France prepared to evacuate French and European nationals from Niger on Tuesday, after a military coup there was supported by three other West African nations ruled by mutinous soldiers.
The French Foreign Ministry in Paris cited recent violence that targeted the French Embassy in Niamey, the capital, as one of the reasons for the decision.
The closure of Niger’s airspace also “leaves our compatriots unable to leave the country by their own means,” the ministry said.
The evacuation comes amid a deepening crisis sparked by the coup last week against Niger’s democratically elected president, Mohamed Bazoum. It was starting Tuesday for French and European citizens who wish to leave, the French ministry said in a statement. It gave no other details.
The West African regional body known as ECOWAS announced travel and economic sanctions against Niger on Sunday and said it would use force if the coup leaders don’t reinstate Bazoum within one week.

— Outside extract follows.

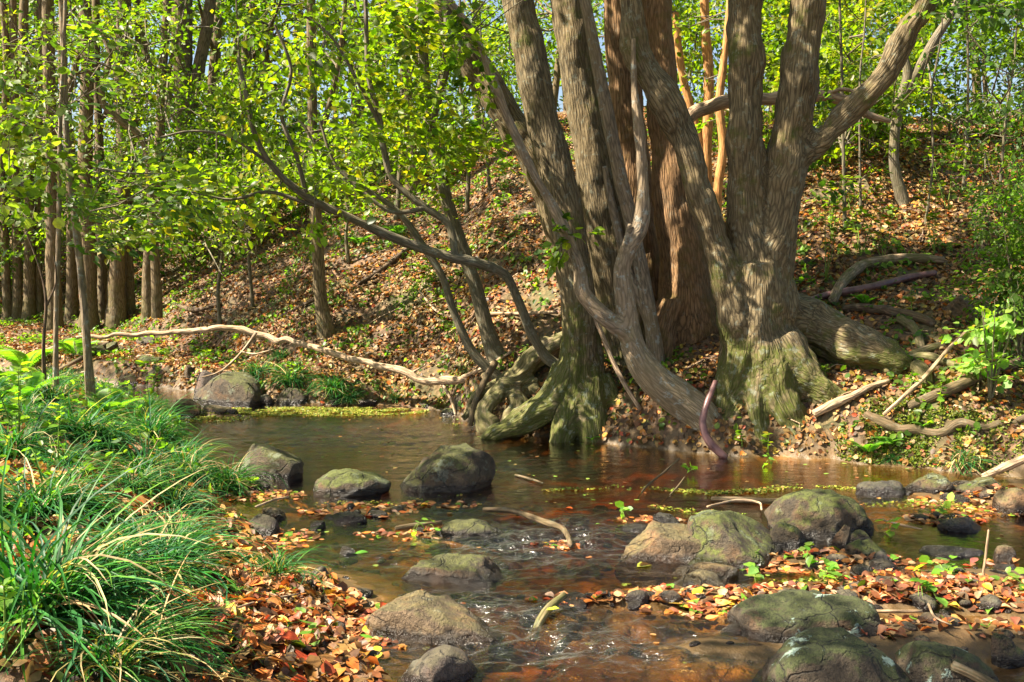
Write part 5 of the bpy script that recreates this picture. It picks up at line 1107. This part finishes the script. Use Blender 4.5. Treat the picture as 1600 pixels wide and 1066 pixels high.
# pebbles in the shallows
V = []; Fp = []
import bmesh
bm = bmesh.new(); bmesh.ops.create_icosphere(bm, subdivisions=2, radius=1.0); iv = np.array([q.co[:] for q in bm.verts]); fi = np.array([[q.index for q in f.verts] for f in bm.faces]); bm.free()
bag = Bag()
for i in range(700):
    if i < 300: x, y = rng.uniform(-1.4, 4.2), rng.uniform(3.6, 7.6)
    else:
        b_ = BARW[rng.integers(len(BARW))]; x, y = b_[0] + rng.normal(0, b_[2] * .6), b_[1] + rng.normal(0, b_[3] * .7)
    z = float(H(x, y))
    if z > .12: continue
    s = .015 + .05 * rng.random() ** 3; sc = s * rng.uniform(.6, 1.4, 3) * np.array([1.2, 1, .6]); v = iv * (1 + .18 * noise(iv * 1.2 + i)[:, None]) * sc
    a = rng.uniform(0, 6.28); v = np.stack([v[:, 0] * math.cos(a) - v[:, 1] * math.sin(a), v[:, 0] * math.sin(a) + v[:, 1] * math.cos(a), v[:, 2]], -1)
    bag.add(v + np.array([x, y, z + .1 * s]), fi)
prop(link('pebbles', bag.mesh('pebbles', M_ROCK_GREY)), 'small stones on the stream bed and bars', 'pebbles', kind='stuff')
# ------------------------------------------------------------------ tussocks
def blades(n, L, W, spread, seed, droop=1.0, cols=None, cw=None, lean=(0, 0), seg=7):
    r = np.random.default_rng(seed); a = r.uniform(0, 6.28, n); el = r.uniform(.5, 1.45, n) ** 1.0; l = L * r.uniform(.55, 1.15, n)
    k = np.linspace(0, 1, seg)[None, :]
    th = el[:, None] - droop * (2.3 * k ** 1.3) * r.uniform(.6, 1.25, n)[:, None] * (1.2 - .45 * (el[:, None] / 1.45)); ds = l[:, None] / (seg - 1)
    rad = np.cumsum(np.cos(th) * ds, 1); z = np.cumsum(np.sin(th) * ds, 1); rad = rad - rad[:, :1]; z = z - z[:, :1]
    z = np.maximum(z, -.04)
    b = r.normal(0, spread, (n, 2)); aa = a[:, None] + .5 * r.normal(size=(n, 1)) * k
    x = b[:, :1] + rad * np.cos(aa) + lean[0] * rad.clip(0) ; y = b[:, 1:] + rad * np.sin(aa) + lean[1] * rad.clip(0)
    P = np.stack([x, y, z], -1); T = unit(np.gradient(P, axis=1)); S = unit(np.cross(T, np.array([0, 0, 1.0])) + r.normal(0, .25, (n, 1, 3)))
    w = W * (1 - k ** 2.2 * .96)[..., None] * r.uniform(.6, 1.2, (n, 1, 1)) * np.clip(.55 + k[..., None] * 3, 0, 1)
    A = P - S * w; B = P + S * w; up = np.cross(S, T); M = P - up * w * .35
    V = np.stack([A, M, B], 2).reshape(n, -1, 3)
    q = []
    for s in range(seg - 1):
        o = s * 3; q += [[o, o + 1, o + 4, o + 3], [o + 1, o + 2, o + 5, o + 4]]
    return V, np.array(q), r
GR = [(.022, .10, .022), (.032, .14, .026), (.018, .085, .034), (.055, .17, .022), (.08, .18, .02)]; GRW = [4, 4, 3, 2, 1]
DRYC = [(.42, .33, .16), (.30, .22, .10)]
TUS = []
for k in range(7):
    V, q, r = blades(260, .55, .0056, .04, 40 + k, lean=(.12, 0)); n = len(V)
    c = pal(GR, GRW, n, .22); dry = r.random(n) < .09; c[dry] = pal(DRYC, [1, 1], dry.sum()); nv = V.shape[1]
    Fa = (q[None] + (np.arange(n) * nv)[:, None, None]).reshape(-1, 4)
    TUS.append(mesh_np('blades', V.reshape(-1, 3), Fa, np.repeat(c, nv, 0), M_BLADE))
def tussock(px, py, s, label, k, group=None, pos=None, name='grass_tussock'):
    p = hit(px, py) if pos is None else np.array(pos)
    root = empty(name, tuple(p)); prop(root, label, 'tussock', group)
    o = bpy.data.objects.new('blades', TUS[k % 7]); COL.objects.link(o); o.parent = root; o.scale = (s, s, s * .95); o.rotation_euler = (0, 0, [0, 2.1, 4.4, 1.2, 3.3, 5.5][k % 6]); o['kind'] = 'stuff'
    return root
def big_tussock(px, py, s, label, seed, nb, L=.62, W=.0062, dry=.1, onbar=False):
    p = hit(px, py) if not onbar else gz(px, py, .03); root = empty('grass_tussock', tuple(p)); prop(root, label, 'tussock')
    V, q, r = blades(nb, L, W, .06, seed, lean=(.22, -.02), seg=9); c = pal(GR, GRW, nb, .22); d = r.random(nb) < dry; c[d] = pal(DRYC, [1, 1], d.sum()); nv = V.shape[1]
    order = np.argsort(V[:, :, 1].min(1)); no = min(nb, 110)
    for i in order[:no]:
        o = bpy.data.objects.new('blade', mesh_np('blade', V[i] * s, q, np.broadcast_to(c[i], (nv, 3)), M_BLADE)); COL.objects.link(o); o.parent = root
    V = V[order[no:]]; c = c[order[no:]]; n = len(V); Fa = (q[None] + (np.arange(n) * nv)[:, None, None]).reshape(-1, 4)
    o = link('blades', mesh_np('blades', V.reshape(-1, 3) * s, Fa, np.repeat(c, nv, 0), M_BLADE), root, world_space=False); o['kind'] = 'stuff'
big_tussock(55, 985, 1.0, 'largest long-bladed dark green tussock filling the lower left corner', 5, 420, L=.78, W=.0072)
big_tussock(160, 930, .72, 'broad tussock just above and right of the corner clump', 13, 240, W=.0068)
big_tussock(95, 800, .75, 'full dark tussock in the left bank, behind the broad front ones', 14, 220)
big_tussock(235, 1020, .5, 'dense tussock between the corner clump and the left leaf bank', 12, 200)
big_tussock(165, 1060, .62, 'tussock with tan dry blades at the bottom edge, lower left', 6, 240, L=.7, dry=.28)
big_tussock(425, 905, .55, 'tussock with drooping pale tips on the stream margin, right of the other left-bank clumps', 7, 170, dry=.15)
big_tussock(270, 850, .52, 'tussock leaning out over the leaf bank above the corner clump', 8, 220)
big_tussock(352, 762, .68, 'spiky tussock on its own little island in the stream', 9, 220, dry=.12, onbar=True)
big_tussock(205, 775, .62, 'arching glossy tussock in the middle of the left bank', 10, 220, dry=.15)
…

Bazoum’s government was one of the West’s last democratic partners against West African extremists.
In a joint statement, the military governments of Mali and Burkina Faso said that “any military intervention against Niger will be considered as a declaration of war against Burkina Faso and Mali.”
Col. Abdoulaye Maiga, Mali’s state minister for territorial administration and decentralisation, read the statement on Malian state TV Monday evening. The two countries also denounced the ECOWAS economic sanctions as “illegal, illegitimate and inhumane” and refused to apply them.
ECOWAS suspended all commercial and financial transactions between its member states and Niger, as well as freezing Nigerien assets held in regional central banks.
Niger relies heavily on foreign aid, and sanctions could further impoverish its more than 25 million people.